Merry Christmas, and best wishes to everyone, for a healthy, happy and prosperous New Year, and lots of glassfloat happenings!

P.S. It's Sunday evening, and I've just received an email from Richard Carlson. Rich is the pal who gave me the pair of metal Lighthouse floats. I would like to share Richard's observations on the Lighthouse and Whale floats:

Hey Tom,

After reading your latest post on the Lighthouse and Whale, I was wondering if the small metal float I sent you, says Hercules on it? Mine does, so it must be the Tower of Hercules.

Also, as I'm sure you've noticed, both Lighthouses-metal and glass, have 3 rays coming from the light.
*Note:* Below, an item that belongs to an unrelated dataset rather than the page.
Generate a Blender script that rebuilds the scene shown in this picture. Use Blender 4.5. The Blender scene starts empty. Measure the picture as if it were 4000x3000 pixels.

Could be coincidence, but when you think about things, a Levis logo has looked the same since 1855 or something like that. I would wager that La Corina is the center of glass as well as metal lighthouse production.

If Bruce says the Whale is clear glass, then I would vote for France for two reasons. From the design standpoint, an area might use shared technique. The star and the ship's wheel are old nautical symbols as is the whale. Stars and the Ship's Wheel have come from France, and once using pictures as marks rather than letters, maybe a glass house continues to use pictures on their products? Who knows? There could be clear (and sun turned) floats with fish, sails, ropes, chains etc.

The second reason is the color of the glass itself. So many floats are showing up
in France that are clear or sun turned clear. LVs, Stars, that LI in a Wreath, UVE, JMS, I'm sure I'm forgetting some. Ahhhh maybe there's a sun turned Whale out there?

All the best,

Thanks Rich for sharing your thoughts and inferences.

P.S.S. Sunday, Jan.3,2010, During our telephone conversation yesterday afternoon, Bruce told me that I had a fact wrong. The shop that he found the Red Czech, the Teardrops and the pair of Neversink floats in, was not the shop in which he met the owner of Whale and the Lighthouse floats. The shop where the floats were purchased was located in Chatham where Bruce's sighting took place. Those floats were found at a later time. So in the desire to be as accurate as possible, I wanted the readers to know the facts.